According to a report on the Assessment of the Implementation of Resolution No.24-NQ/TW by the Department of Climate Change under the Ministry of Natural Resources and Environment that was released at the end of July, the financial requirements to implement climate change response targets in Vietnam are enormous.
At the Extended G7 Summit in May, where the United Nations' Sustainable Development Goals were discussed, Vietnamese Prime Minister Pham Minh Chinh implored developed nations to assist in responding to climate change and sea level rises in the Mekong Delta.
The prime minister believes that the efficient mobilisation and application of resources is a crucial element of sustainable development.
PM Chinh proposed an innovative strategy for mobilising a range of financial sources, with an emphasis on public-private partnerships, blended financing involving private sector participation, and foreign investment.

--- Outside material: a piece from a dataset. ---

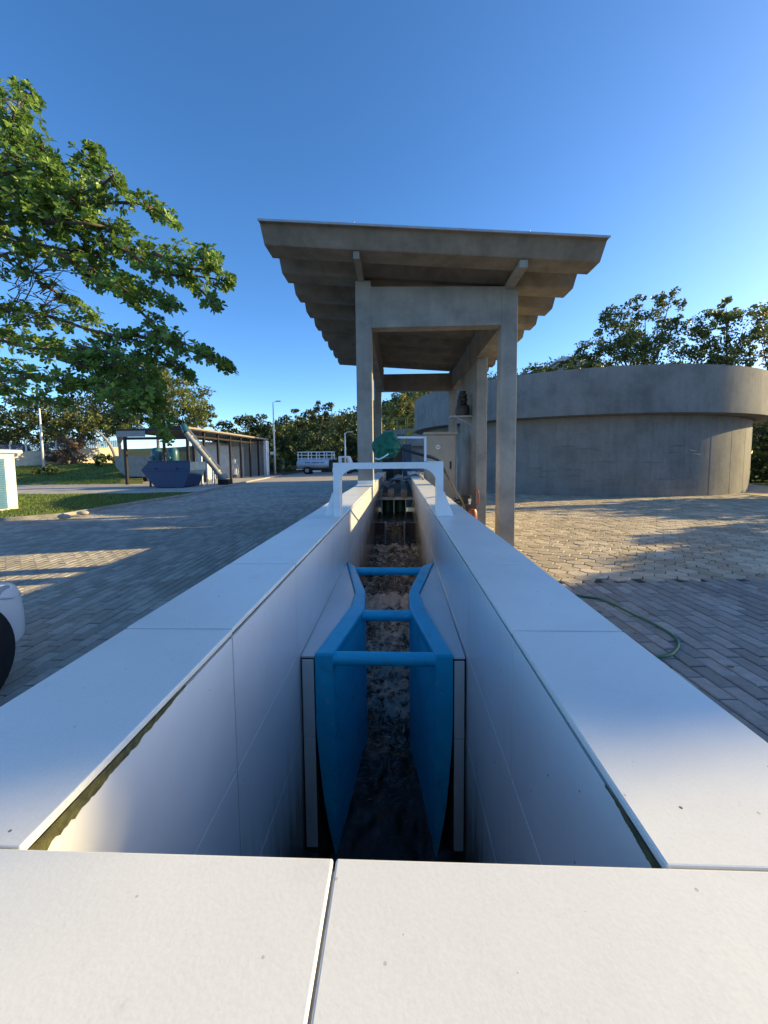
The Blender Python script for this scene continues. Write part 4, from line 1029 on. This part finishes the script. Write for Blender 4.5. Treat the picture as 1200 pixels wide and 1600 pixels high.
# ------------------------------------------------------------------ white car at the left edge
cr_ = thing('parked_car', 'white car at the left edge with only its front corner in view', 'car', (0,0,0))
HB = math.radians(2); hd = Vector((math.sin(HB), math.cos(HB), 0)); lf2 = Vector((-hd.y, hd.x, 0))
org = Vector((-3.10, 3.30, 0))
cr_.location = org; cr_.scale = (1, 1, 1.1); cr_.rotation_euler = (0, 0, math.atan2(hd.y, hd.x))
XN = 0.; CY0 = 0.; CW = 1.72
car = MB(); sect = []
stations = [(.0,.40,.60,.52),(.03,.33,.66,.34),(.10,.26,.70,.17),(.20,.24,.73,.075),(.34,.23,.765,.03),(.60,.22,.81,.012),(.95,.22,.87,.0),(1.25,.22,.92,.0),(1.4,.22,.96,.0),(2.0,.22,1.44,.0),(3.0,.22,1.46,.0),(3.45,.24,1.05,.03),(3.62,.4,.95,.16)]
def carring(dx, zb, zt_, inset):
    y0, y1 = CY0+inset, CY0+CW-inset; hi = max(zt_, zb+.1)
    tum = .0 if hi < 1.1 else .2
    zbelt = min(hi-.02, .82)
    return [(XN-dx, y0+.04, zb), (XN-dx, y0, zb+.06), (XN-dx, y0-.0, zb+(zbelt-zb)*.45), (XN-dx, y0+.004, zb+(zbelt-zb)*.62), (XN-dx, y0+.03, zbelt-.03), (XN-dx, y0+.09+tum, hi-.01), (XN-dx, y0+.3+tum, hi+.02),
            (XN-dx, y1-.3-tum, hi+.02), (XN-dx, y1-.09-tum, hi-.01), (XN-dx, y1-.03, zbelt-.03), (XN-dx, y1-.004, zb+(zbelt-zb)*.62), (XN-dx, y1, zb+(zbelt-zb)*.45), (XN-dx, y1, zb+.06), (XN-dx, y1-.04, zb)]
for q_ in stations: sect.append(carring(*q_))
n = 14; vs = [p for r_ in sect for p in r_]; fs = [(i*n+k, i*n+(k+1) % n, (i+1)*n+(k+1) % n, (i+1)*n+k) for i in range(len(sect)-1) for k in range(n)]
fs += [tuple(range(n-1, -1, -1)), tuple(range((len(sect)-1)*n, len(sect)*n))]
car.add(vs, fs); bo = car.build('body', 'carwhite', cr_, smooth=True)
ss = bo.modifiers.new('s', 'SUBSURF'); ss.levels = 3; ss.render_levels = 3
for px in (.74, 2.95):
    X = XN-px
    ac = MB().lathe((X, CY0-.016, .33), [(.0,.0),(.34,.0),(.375,.004),(.385,.02),(.385,.06),(.0,.06)], 48, axis='y'); ac.build('wheel_arch', 'tyre', cr_, smooth=2)
    for y in (CY0-.022, CY0+CW-.2):
        w = MB().lathe((X, y, .315), [(.21,0),(.295,0),(.315,.03),(.315,.2),(.295,.22),(.21,.22)], 48, axis='y').build('wheel', 'tyre', cr_, smooth=2)
        MB().lathe((X, y, .315), [(0,.03),(.05,.012),(.19,.02),(.215,.006),(.215,.15),(0,.15)], 32, axis='y').build('rim', 'alloy', w, smooth=2)
for s_1, yc in ((1, CY0), (-1, CY0+CW)):
    hlm = MB(); q = [(.13,.16,.60),(.30,.055,.63),(.50,.03,.68),(.50,.05,.755),(.32,.09,.735),(.15,.19,.675)]
    pv = [Vector((XN-dx, yc+s_1*(iy-.012), z)) for dx, iy, z in q]; hlm.prism(pv if s_1 > 0 else pv[::-1], (0, s_1*.05, 0)); hlm.build('headlight', 'lens', cr_, bevel=.008)
MB().box(XN-.05, XN-.0, CY0+.55, CY0+CW-.55, .44, .56).build('grille', 'black', cr_, bevel=.01)
fgm = MB(); P_ = [(.125,.20),(.075,.32),(.05,.44)]
for (da, ia), (db, ib) in zip(P_, P_[1:]):
    fgm.hexa([(XN-da+.012, ia-.012, .36), (XN-db+.012, ib-.012, .36), (XN-db-.03, ib+.02, .36), (XN-da-.03, ia+.02, .36), (XN-da+.012, ia-.012, .50), (XN-db+.012, ib-.012, .49), (XN-db-.03, ib+.02, .49), (XN-da-.03, ia+.02, .50)])
fgm.build('fog_lamp_recess', 'black', cr_)
ws = MB(); ws.add([(XN-1.44, CY0+.2, 1.0), (XN-1.44, CY0+CW-.2, 1.0), (XN-1.98, CY0+CW-.32, 1.44), (XN-1.98, CY0+.32, 1.44)], [(0,1,2,3)]); ws.build('windscreen', 'glass', cr_)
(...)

According to the Vietnam Country Climate and Development Report, released by the World Bank (WB) in July 2022, Vietnam lost approximately $10 billion, or 3.2 per cent of its GDP, in 2020 due to climate impacts.
The nation has quadrupled its per-person greenhouse gas (GHG) emissions this century. By 2050, the total economic cost of climate change in Vietnam is projected to reach $523 billion.
The country is implementing a green transition and reducing GHG emissions as it approaches the status of a high-income nation whose carbon intensity must be reduced. The WB report advises Vietnam to prioritise investments to mitigate the effects of climate change.